2
votes

I am running into an issue with a project I am working with on my localhost, where I am unable to increase the PHP memory_limit setting.

I've tried increasing it directly in the php.ini config:

memory_limit = 1024M

I've tried increasing it in the projects .htaccess file:

php_value memory_limit 1024M

I've tried increasing it directly in the function of the PHP controller:

ini_set('memory_limit', '1024M');

Yet none of these actually increases the memory limit for the project, and echoing out phpinfo() confirms that the memory_limit has not been changed.

I've checked the Loaded Configuration File setting in phpinfo() to ensure that I modified the correct php.ini file, and that no other additional config files are being parsed, that could conflict with this setting, but I am still unable to get the setting to increase.

Configuration File (php.ini) Path /etc/php5/apache2

Loaded Configuration File /etc/php5/apache2/php.ini

Scan this dir for additional .ini files /etc/php5/apache2/conf.d

Additional .ini files parsed /etc/php5/apache2/conf.d/05-opcache.ini, /etc/php5/apache2/conf.d/10-pdo.ini, /etc/php5/apache2/conf.d/20-curl.ini, /etc/php5/apache2/conf.d/20-json.ini, /etc/php5/apache2/conf.d/20-memcached.ini, /etc/php5/apache2/conf.d/20-mysql.ini, /etc/php5/apache2/conf.d/20-mysqli.ini, /etc/php5/apache2/conf.d/20-pdo_mysql.ini, /etc/php5/apache2/conf.d/20-readline.ini

Any ideas from the community as to what else I could try?
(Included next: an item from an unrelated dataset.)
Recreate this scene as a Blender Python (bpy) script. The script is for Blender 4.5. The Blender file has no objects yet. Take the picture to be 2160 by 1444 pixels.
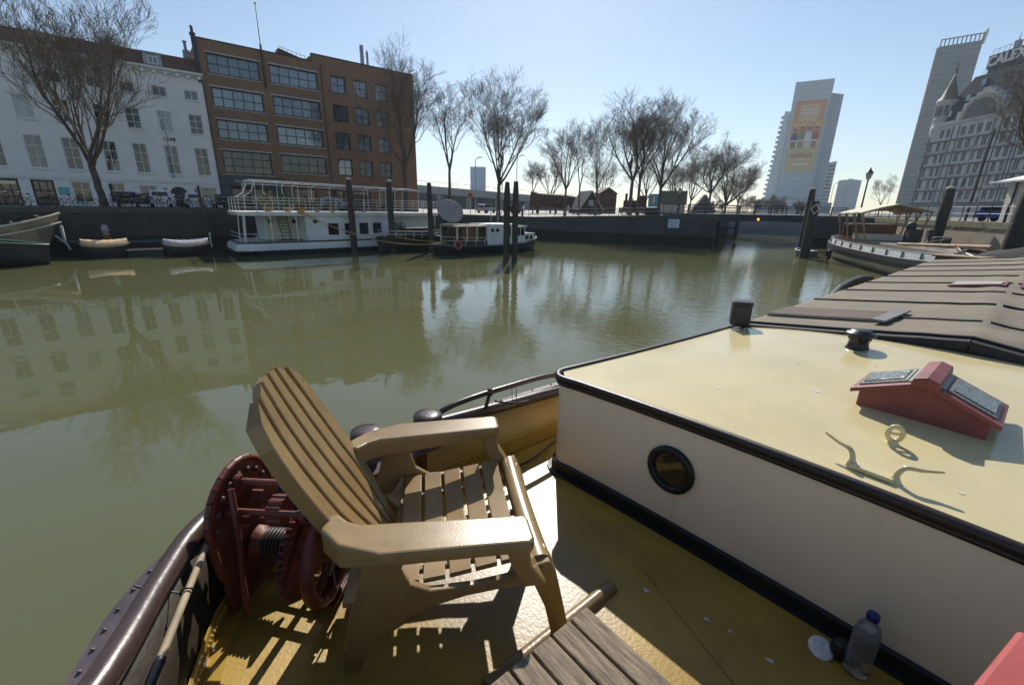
import bpy, math, random
from mathutils import Vector, Matrix, Euler
R = math.radians
PI = math.pi
SC = bpy.context.scene
COL = SC.collection

# ---------------------------------------------------------------- camera
cam_d = bpy.data.cameras.new("camera")
cam_d.sensor_width = 36.0
cam_d.lens = 36.0 * 920.0 / 2160.0
cam_d.clip_start = 0.05
cam_d.clip_end = 6000
cam = bpy.data.objects.new("camera", cam_d)
COL.objects.link(cam)
cam.location = (0, 0, 3.5)
cam.rotation_mode = 'XYZ'
_base = Euler((R(90 - 17.3), 0, R(50.4)), 'XYZ').to_matrix()
_roll = Matrix.Rotation(math.atan(0.0185), 3, 'Z')
cam.rotation_euler = (_base @ _roll).to_euler()
SC.camera = cam

# ---------------------------------------------------------------- sky and sun
SUN_EL, SUN_AZ = R(39), R(46.5)            # azimuth counter-clockwise from +Y
W = bpy.data.worlds.new("World")
SC.world = W
W.use_nodes = True
nt = W.node_tree
bg = nt.nodes["Background"]
sky = nt.nodes.new("ShaderNodeTexSky")
sky.sky_type = 'NISHITA'
sky.sun_disc = False
sky.sun_elevation = SUN_EL
sky.sun_rotation = -SUN_AZ
sky.air_density = 1.0
sky.dust_density = 0.3
sky.ozone_density = 1.2
nt.links.new(sky.outputs[0], bg.inputs[0])
bg.inputs[1].default_value = 0.084
sd = bpy.data.lights.new("sun", 'SUN')
sd.energy = 3.9
sd.angle = R(0.5)
sd.color = (1.0, 0.95, 0.86)
sun = bpy.data.objects.new("sun", sd)
COL.objects.link(sun)
_sv = Vector((-math.sin(SUN_AZ) * math.cos(SUN_EL), math.cos(SUN_AZ) * math.cos(SUN_EL), math.sin(SUN_EL)))
sun.rotation_euler = (-_sv).to_track_quat('-Z', 'Y').to_euler()
sun.location = (-20, 20, 60)
SC.view_settings.view_transform = 'Standard'
SC.view_settings.look = 'None'
SC.view_settings.gamma = 1
SC.view_settings.exposure = 0.50
SC.cycles.max_bounces = 8
SC.cycles.transparent_max_bounces = 12
SC.cycles.caustics_reflective = False
SC.cycles.caustics_refractive = False
SC.cycles.sample_clamp_indirect = 6.0
SC.cycles.volume_bounces = 0


# ---------------------------------------------------------------- helpers
def srgb(r, g, b):
    f = lambda c: c / 12.92 if c <= 0.04045 else ((c + 0.055) / 1.055) ** 2.4
    return (f(r / 255), f(g / 255), f(b / 255))


MATS = {}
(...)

I am using PHP v5.5.9.

1
the .htaccess should have overwritten the apache config settings, but you might want to try increasing defaults there too. I've never run into that. - RightClick
Did you restart Apache after you changed the php.ini? - Reeno
What's your version of PHP? Short notation such as "1024M" is only available since 5.1.0 and can be used only in php.ini (php.net/manual/en/faq.using.php#faq.using.shorthandbytes). You can try to write it in bytes 1073741824. - Mat
Yes, I restarted Apache after the changes. I'm using PHP v5.5.9 - McWayWeb
Are you using ini_get to read the memory limit or waiting for an error? Have you checked for auto-prepends? Overrides elsewhere in the code? BTW increasing the memory allocation, especially to such a large value should be a last-resort, even if you're using cackePHP. - symcbean

1 Answers

1
votes

So it turns out the memory limit was being increased properly, just not being reflected in phpinfo(). The reason it was not reflecting in the phpinfo() echo, is because I was making the memory increase in the controller, and then echoing phpinfo() from the view, so the increase was not being reflected in the view.

Using ini_get() helped me trace the memory limit across the request.